Renewed talk of building a bridge to connect Kinmen Island with China’s port city of Xiamen has put the sparsely populated island county in the spotlight as it fights to promote a project that seems to have little if any support from the central government or the opposition.
Local media reported on Thursday that President Ma Ying-jeou (馬英九) had given the order to start the project, but Presidential Spokesman Wang Yu-chi (王郁琦) clarified that Ma had simply asked about the progress of a feasibility assessment on building the bridge.
A Cabinet spokesman later said there was no timetable to complete the feasibility study, a clear indication the government is in no rush to move forward on the ambitious project.
The Democratic Progressive Party opposes the idea, branding it as a step toward unification with China. Even Chinese Nationalist Party (KMT) legislators worry the bridge’s construction would divert local taxpayer funds to help China develop Xiamen.
Yet Kinmen residents want their island, a former front line against China, to be transformed into a new frontier for peace by building a road link to China.
Support for the project, called the Jindeng Bridge (金嶝大橋), is especially strong among those over 60 who experienced the month-long artillery bombardment of the island by the Chinese army in 1958 that killed more than 600 servicemen and civilians and injured more than 2,600.
Most of those now dream of “driving a car from Kinmen to Xiamen in a day,” said Yen Chung-cheng (顏忠誠), a Kinmen native who once served as a vice commander-in-chief of the Republic of China Army.
During his stint as Taiwan’s Fujian governor, a now-defunct position once responsible for Kinmen and Matsu, Yen listed the building of a bridge connecting Kinmen and Xiamen as one of the three major “projects of hope” in the region.
A public opinion poll conducted by the National Kinmen Institute of Technology in April 2007 found building a bridge to Xiamen was the issue of second-greatest concern to the county’s residents, trailing only the need for improved health and emergency care.
The 83.9 percent of respondents who felt it was an important issue believed it was necessary to cement ties with China, around which many of the lives of the 50,000 people who reside in Kinmen revolve.
Kinmen County Commissioner Lee Chu-feng (李炷烽) is firmly behind the project, saying Kinmen has served as a bridge connecting the two sides of the Taiwan Strait since direct ferry services to Xiamen and other Chinese ports were launched in early 2001.

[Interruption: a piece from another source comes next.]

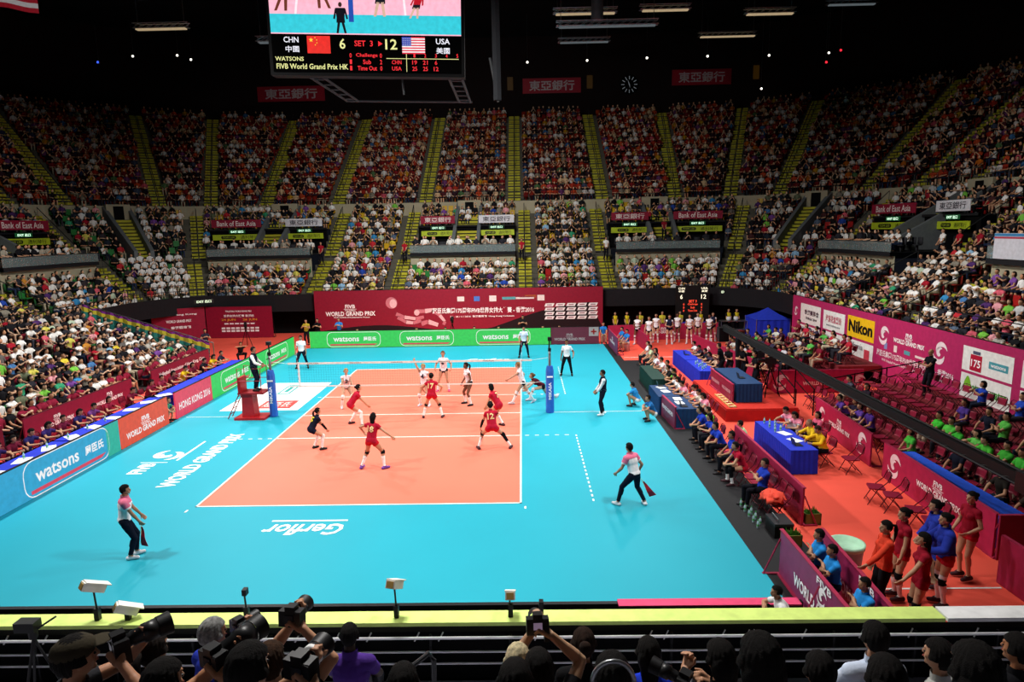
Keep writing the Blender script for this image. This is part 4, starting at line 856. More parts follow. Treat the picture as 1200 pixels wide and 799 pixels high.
# wall signs, clock
for x0, x1, z0, ys, l in ((5.0, 11.5, 22.4, 51.5, 'dim red wall sign of four white characters left of the clock'), (21.2, 27.6, 22.5, 49.4, 'dim red wall sign of four white characters right of the clock'), (-24.5, -17, 21.9, 50.3, 'dim red wall sign behind the video screen cables at upper left')):
    board('wall_sign', l, 'sign', (x0, ys), (x1, ys), z0, z0+1.6, 'a81830', 0, draw=txt('東亞銀行', 0, z0+.8, (x1-x0)*.78, 1.1, 'd0c4c8', 0))
for x, l in ((3.6, 'left of the red sign left of the clock'), (12.5, 'between the left red sign and the clock'), (20.8, 'left of the red sign right of the clock'), (30.0, 'right of the right red sign')):
    board('wall_lamp', 'dim amber panel on the back wall '+l, 'light', (x-.32, 51.5 if x < 25 else 48.6), (x+.32, 51.5 if x < 25 else 48.6), 22.8, 24.2, '7a5208', .08)
t = thing('wall_clock', 'round hall clock of white ticks on the back wall', 'clock', (16.9, 51.4, 23.1))
MB().tube([(0, .1, 0), (0, 0, 0)], 1.05, n=28).build('clock_face', BLACK, t)
mb = MB()
for k in range(12): a = k*math.pi/6; d_ = Vector((math.sin(a), 0, math.cos(a))); e_ = Vector((math.cos(a), 0, -math.sin(a)))*.035; mb.add([d_*.55-e_+Vector((0, -.02, 0)), d_*.9-e_+Vector((0, -.02, 0)), d_*.9+e_+Vector((0, -.02, 0)), d_*.55+e_+Vector((0, -.02, 0))], [(0, 1, 2, 3)])
mb.build('hour_mark', M('b8c0c8', .5, .2), t)
for a, L, nm in ((-.35, .6, 'hand'), (2.9, .4, 'hand')): d_ = Vector((math.sin(a), 0, math.cos(a))); e_ = Vector((math.cos(a), 0, -math.sin(a)))*.05; mb = MB(); mb.add([-e_+Vector((0, -.03, 0)), d_*L+Vector((0, -.03, 0)), e_+Vector((0, -.03, 0))], [(0, 1, 2)]); mb.build(nm, M('b8c0c8', .5, .2), t)
# blank white screen panel on the right balcony
board('blank_screen', 'blank white panel with blue and red top edge, right edge of the picture', 'panel', (25.4, 3.6), (25.4, -4.6), 5.75, 6.85, 'c8c8d0', 0, draw=many(rect(0, 6.78, 8.2, .12, '3a7aa8'), rect(0, 6.66, 8.2, .08, 'a83048')), wname='stripes')
# ---------------------------------------------------------------- near ledge, pipes and cameras clamped to it
t = thing('ledge_board', 'pale lime covered ledge along the front rail of the near stand', 'ledge')
MB().box((-14, -18.5, 2.55), (9.75, -18.24, 2.60)).build('lime_cover', M('d4ec80', .6), t); MB().box((9.78, -18.5, 2.55), (21, -18.24, 2.60)).build('white_cover', M('f0f0f0', .6), t)
t = thing('pipe_railing', 'triple white pipe railing with cable ties below the lime ledge', 'railing')
for z_, y in ((2.43, -18.56), (2.24, -18.56), (2.08, -18.56)): MB().tube([(-14, y, z_), (21, y, z_)], .013 if z_ < 2.4 else .018, n=6).build('pipe', M('f0f0f4', .4), t)
for k in range(19): x = -2.6+k*1.0; MB().tube([(x, -18.5, 1.8), (x, -18.5, 2.44)], .02, n=5).build('post', M('101012', .5), t)
mb = MB()
for x in [-2.0, -1.5, -1.1, -.8, -.45, .5, 1.3, 1.7, 2.2, 2.35, 2.6, 3.2, 3.5, 4.7, 4.85, 5.3, 6.1, 6.3, 7.0, 7.3, 7.36, 8.0, 8.7, 9.3, 10.1]: mb.tube([(x, -18.52, 2.36), (x+.06, -18.5, 2.47)], .01, n=4)
mb.build('cable_tie', M('e8e8e8', .5), t)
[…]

“The building of the Jindeng Bridge will not only help hone Taiwan’s bridge building technologies, it will also help boost development in Kinmen itself,” Lee said. “The Jindeng Bridge will facilitate the building of water pipes and electricity transmission cables between Kinmen and Xiamen, allowing Kinmen to import fresh water and electricity from China — moves that would also manifest Taiwan’s sincerity in pursuing peace and co-prosperity with China.”
The Kinmen County Government said 974,000 people traveled between Kinmen and Xiamen last year, up from the 21,000 who used the ferry service in its inaugural year, an indication, it says, of the county’s crucial role as a gateway to China.
Yet that role has been threatened since direct air and sea links were opened between Taiwan and China last December, prompting Kinmen residents to seek further breakthroughs in its ties with China, particularly Xiamen, Kinmen County Council Speaker Hsieh Yi-chang (謝宜璋) said.
Lee said the Kinmen County Government began studying the possibility of building of a bridge between Kinmen and Xiamen in 2004 and has since proposed three different projects.
Plan A is a 10.3km bridge that would connect Wulongshan (五龍山) in Kinmen, to Jiaoyu (角嶼) and Xiaodeng islets (小嶝嶼) and on to Dadeng Island (大嶝島), which sits west-northwest of Xiamen Island and northeast of Kinmen.
Plan B, the Jindeng Bridge plan, would span 8.6km and directly connect Wulongshan and Dadeng Island.
Plan C is a 11.4km bridge between Wulongshan and Fujian Province’s Lianhe, which lies further north of Xiamen.
The costs of the three plans range from NT$12.7 billion (US$377.98 million) to NT$16.6 billion, Lee said.
Lee said Kinmen County prefers the second option because it is the most direct and the least costly.
If the bridge were built, it would take less than 30 minutes to drive from Kinmen to the island on which the center of Xiamen lies, by way of Dadeng, a land bridge to Xiangan north of Xiamen and then a tunnel currently under construction from Xiangan to Xiamen, Hsieh said.
A bridge would further tie the Taiwanese island to the major Chinese port city.
An increasing number of Kinmen youths have also chosen to attend schools in Xiamen rather than traveling to Taiwan proper for studies after the ferry service was opened.
Moreover, as their children went to Xiamen to get an education, parents in Kinmen began to purchase houses or invest in real estate in Xiamen.
Hsieh says the bridge would turn Kinmen into a Xiamen suburb, giving Kinmen residents more convenient links to the big city.
“A genuine one-day traffic zone between Kinmen and Xiamen would be created,” Hsieh said.